◆ EXERCISE DIRECTIONS
Copy the lines below as they are; omit the images they contain.

**** SOURCE EXCERPT

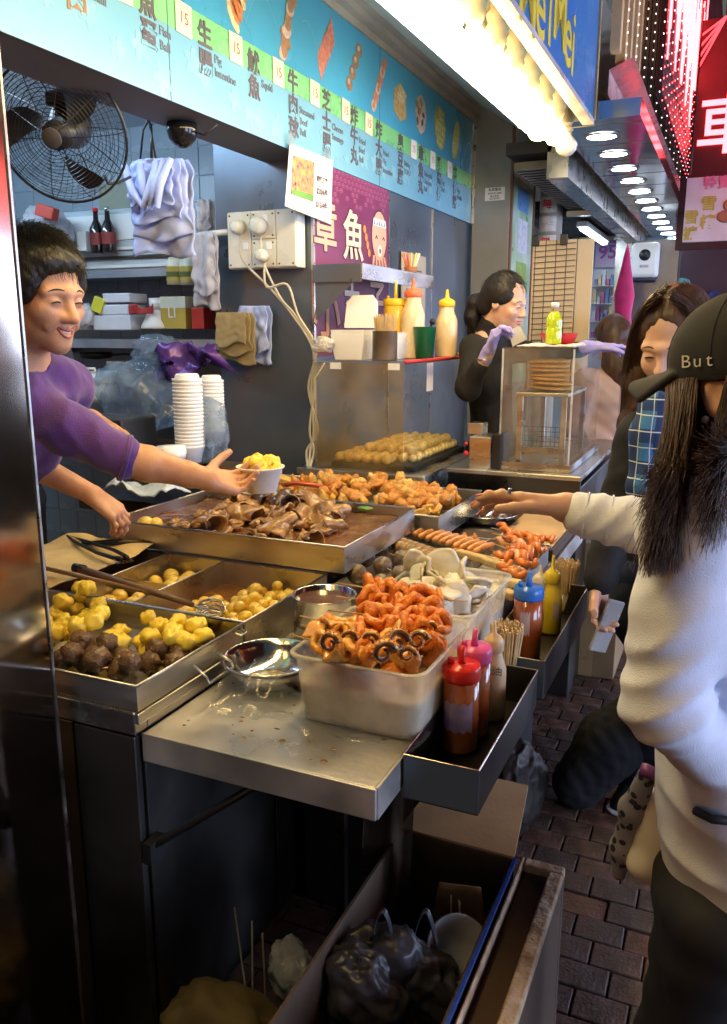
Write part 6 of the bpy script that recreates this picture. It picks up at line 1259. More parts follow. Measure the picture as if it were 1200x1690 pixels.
for j in range(4):
    MB().box(-w1/2, w1/2, -.12, -.001, h1*(.12+.22*j), h1*(.12+.22*j)+.008).build('shelf', WHITE, t)
    for i in range(7):
        c_ = [(.5, .12, .3), (.3, .25, .5), (.6, .6, .66), (.15, .3, .5), (.62, .5, .3)][(i*3+j*2) % 5]
        MB().box(-w1/2+.02+i*w1/7.4, -w1/2+.02+i*w1/7.4+w1/9, -.09, -.03, h1*(.12+.22*j)+.01, h1*(.12+.22*j)+.01+h1*(.08+.05*((i+j) % 3)), b=.003).build('product', mat('product_%s' % 'pink violet white blue tan'.split()[(i*3+j*2) % 5], c_, .4), t)
nsl = thing('shop_strip_light', 'lit cool strip light inside the neighbouring shop window', 'light', (-1.15, 7.3, 2.34)); MB().box(-.02, .02, -.6, .6, -.02, .0).build('tube', emis('shop_tube', (.7, .86, 1), 14), nsl); MB().box(-.04, .04, -.62, .62, .001, .04).build('housing', WHITE, nsl)  # strip light added to lift the dim shop interior
t, w1, h1 = panelY('window_mullion', 'shiny vertical window post right of the 95 poster', 'post', (1022, 330, 1034, 640), 8.0, STEEL)
t = thing('pink_cloth', 'magenta folded cloth hanging like a closed umbrella in the walkway', 'cloth', tuple(pY(1036, 405, 6.6)))
MB().lathe([(0, .02), (.018, -.05), (.04, -.18), (.075, -.36), (.06, -.5), (.07, -.62), (.05, -.70), (.02, -.71)][::-1], 14, sx=1, sy=.6).build('folded_fabric', mat('magenta_fabric', (.52, .015, .13), .6, var=.25, nscale=12, bump=.5, bscale=14), t)
t, w1, h1 = panelY('steel_clad_pier', 'grey steel pier carrying the white speaker box', 'pier', (1044, 398, 1093, 760), 7.4, mat('blotchy_grey_cladding', (.17, .17, .19), .35, .7, .4, 3), .3)
sp = thing('wall_speaker', 'white rounded wall device with a round dark logo high on the pier', 'device', tuple(pY(1065, 430, 7.35)))
MB().box(-.11, .11, -.06, .04, -.14, .14, b=.03).build('casing', WHITE, sp); MB().lathe([(0, 0), (.045, 0), (.045, .004), (0, .005)], 24, M=Matrix.Translation((0, -.061, .04)) @ Matrix.Rotation(math.pi/2, 4, 'X')).build('logo_disc', BLACK, sp); text('lettering', 'BOSS', .03, INK, frameM((0, -.062, -.05), (1, 0, 0), (0, 0, 1)), sp); MB().box(-.09, .09, -.055, .03, -.17, -.142, b=.01).build('base', mat('navy_base', (.02, .02, .06), .4), sp)
mo = thing('mirror_column', 'mirrored slim columns reflecting strip lights farther down the walkway', 'columns', tuple(pY(1105, 640, 9.0)))
MIRM = mat('mirror_column_metal', (.35, .37, .40), .10, 1, .3, 3)
for r in ((1090, 415, 1098, 640), (1102, 440, 1116, 640), (1118, 445, 1130, 640), (1132, 440, 1142, 640)):
    x0, x1, z0_, z1_ = onY(*r, 9.0); P(MB().box(x0, x1, 9.0, 9.1, z0_, z1_), 'column_face', MIRM, mo)
sc_ = thing('lit_shop_ceiling', 'far shop ceiling with a ladder of bright strip lights', 'ceiling lights', tuple(pY(1110, 420, 10.5)))
for k in range(6):
    p = pY(1112+k*3.4, 404+k*5.2, 10.0+.8*k); P(MB().box(p.x-.17, p.x+.17, p.y, p.y+.18, p.z, p.z+.02), 'strip_light', emis('far_strip', (.85, .95, 1), 5), sc_)
tag(MB().box(-2.2, -.42, 9.6, 20, 2.46, 2.5).build('far_ceiling', mat('pale_far_ceiling', (.3, .34, .4), .4)), 'dim ceiling beyond the slatted shopfront ceiling', 'ceiling')
tag(MB().box(-2.6, -.46, 14.5, 14.6, .02, 2.45).build('far_shop_wall', mat('dim_far_wall', (.16, .18, .22), .4, var=.4, nscale=1)), 'dim wall closing the walkway far down the street', 'wall')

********

◆ ANSWER
Write part 6 of the bpy script that recreates this picture. It picks up at line 1259. More parts follow. Measure the picture as if it were 1200x1690 pixels.
for j in range(4):
    MB().box(-w1/2, w1/2, -.12, -.001, h1*(.12+.22*j), h1*(.12+.22*j)+.008).build('shelf', WHITE, t)
    for i in range(7):
        c_ = [(.5, .12, .3), (.3, .25, .5), (.6, .6, .66), (.15, .3, .5), (.62, .5, .3)][(i*3+j*2) % 5]
        MB().box(-w1/2+.02+i*w1/7.4, -w1/2+.02+i*w1/7.4+w1/9, -.09, -.03, h1*(.12+.22*j)+.01, h1*(.12+.22*j)+.01+h1*(.08+.05*((i+j) % 3)), b=.003).build('product', mat('product_%s' % 'pink violet white blue tan'.split()[(i*3+j*2) % 5], c_, .4), t)
nsl = thing('shop_strip_light', 'lit cool strip light inside the neighbouring shop window', 'light', (-1.15, 7.3, 2.34)); MB().box(-.02, .02, -.6, .6, -.02, .0).build('tube', emis('shop_tube', (.7, .86, 1), 14), nsl); MB().box(-.04, .04, -.62, .62, .001, .04).build('housing', WHITE, nsl)  # strip light added to lift the dim shop interior
t, w1, h1 = panelY('window_mullion', 'shiny vertical window post right of the 95 poster', 'post', (1022, 330, 1034, 640), 8.0, STEEL)
t = thing('pink_cloth', 'magenta folded cloth hanging like a closed umbrella in the walkway', 'cloth', tuple(pY(1036, 405, 6.6)))
MB().lathe([(0, .02), (.018, -.05), (.04, -.18), (.075, -.36), (.06, -.5), (.07, -.62), (.05, -.70), (.02, -.71)][::-1], 14, sx=1, sy=.6).build('folded_fabric', mat('magenta_fabric', (.52, .015, .13), .6, var=.25, nscale=12, bump=.5, bscale=14), t)
t, w1, h1 = panelY('steel_clad_pier', 'grey steel pier carrying the white speaker box', 'pier', (1044, 398, 1093, 760), 7.4, mat('blotchy_grey_cladding', (.17, .17, .19), .35, .7, .4, 3), .3)
sp = thing('wall_speaker', 'white rounded wall device with a round dark logo high on the pier', 'device', tuple(pY(1065, 430, 7.35)))
MB().box(-.11, .11, -.06, .04, -.14, .14, b=.03).build('casing', WHITE, sp); MB().lathe([(0, 0), (.045, 0), (.045, .004), (0, .005)], 24, M=Matrix.Translation((0, -.061, .04)) @ Matrix.Rotation(math.pi/2, 4, 'X')).build('logo_disc', BLACK, sp); text('lettering', 'BOSS', .03, INK, frameM((0, -.062, -.05), (1, 0, 0), (0, 0, 1)), sp); MB().box(-.09, .09, -.055, .03, -.17, -.142, b=.01).build('base', mat('navy_base', (.02, .02, .06), .4), sp)
mo = thing('mirror_column', 'mirrored slim columns reflecting strip lights farther down the walkway', 'columns', tuple(pY(1105, 640, 9.0)))
MIRM = mat('mirror_column_metal', (.35, .37, .40), .10, 1, .3, 3)
for r in ((1090, 415, 1098, 640), (1102, 440, 1116, 640), (1118, 445, 1130, 640), (1132, 440, 1142, 640)):
    x0, x1, z0_, z1_ = onY(*r, 9.0); P(MB().box(x0, x1, 9.0, 9.1, z0_, z1_), 'column_face', MIRM, mo)
sc_ = thing('lit_shop_ceiling', 'far shop ceiling with a ladder of bright strip lights', 'ceiling lights', tuple(pY(1110, 420, 10.5)))
for k in range(6):
    p = pY(1112+k*3.4, 404+k*5.2, 10.0+.8*k); P(MB().box(p.x-.17, p.x+.17, p.y, p.y+.18, p.z, p.z+.02), 'strip_light', emis('far_strip', (.85, .95, 1), 5), sc_)
tag(MB().box(-2.2, -.42, 9.6, 20, 2.46, 2.5).build('far_ceiling', mat('pale_far_ceiling', (.3, .34, .4), .4)), 'dim ceiling beyond the slatted shopfront ceiling', 'ceiling')
tag(MB().box(-2.6, -.46, 14.5, 14.6, .02, 2.45).build('far_shop_wall', mat('dim_far_wall', (.16, .18, .22), .4, var=.4, nscale=1)), 'dim wall closing the walkway far down the street', 'wall')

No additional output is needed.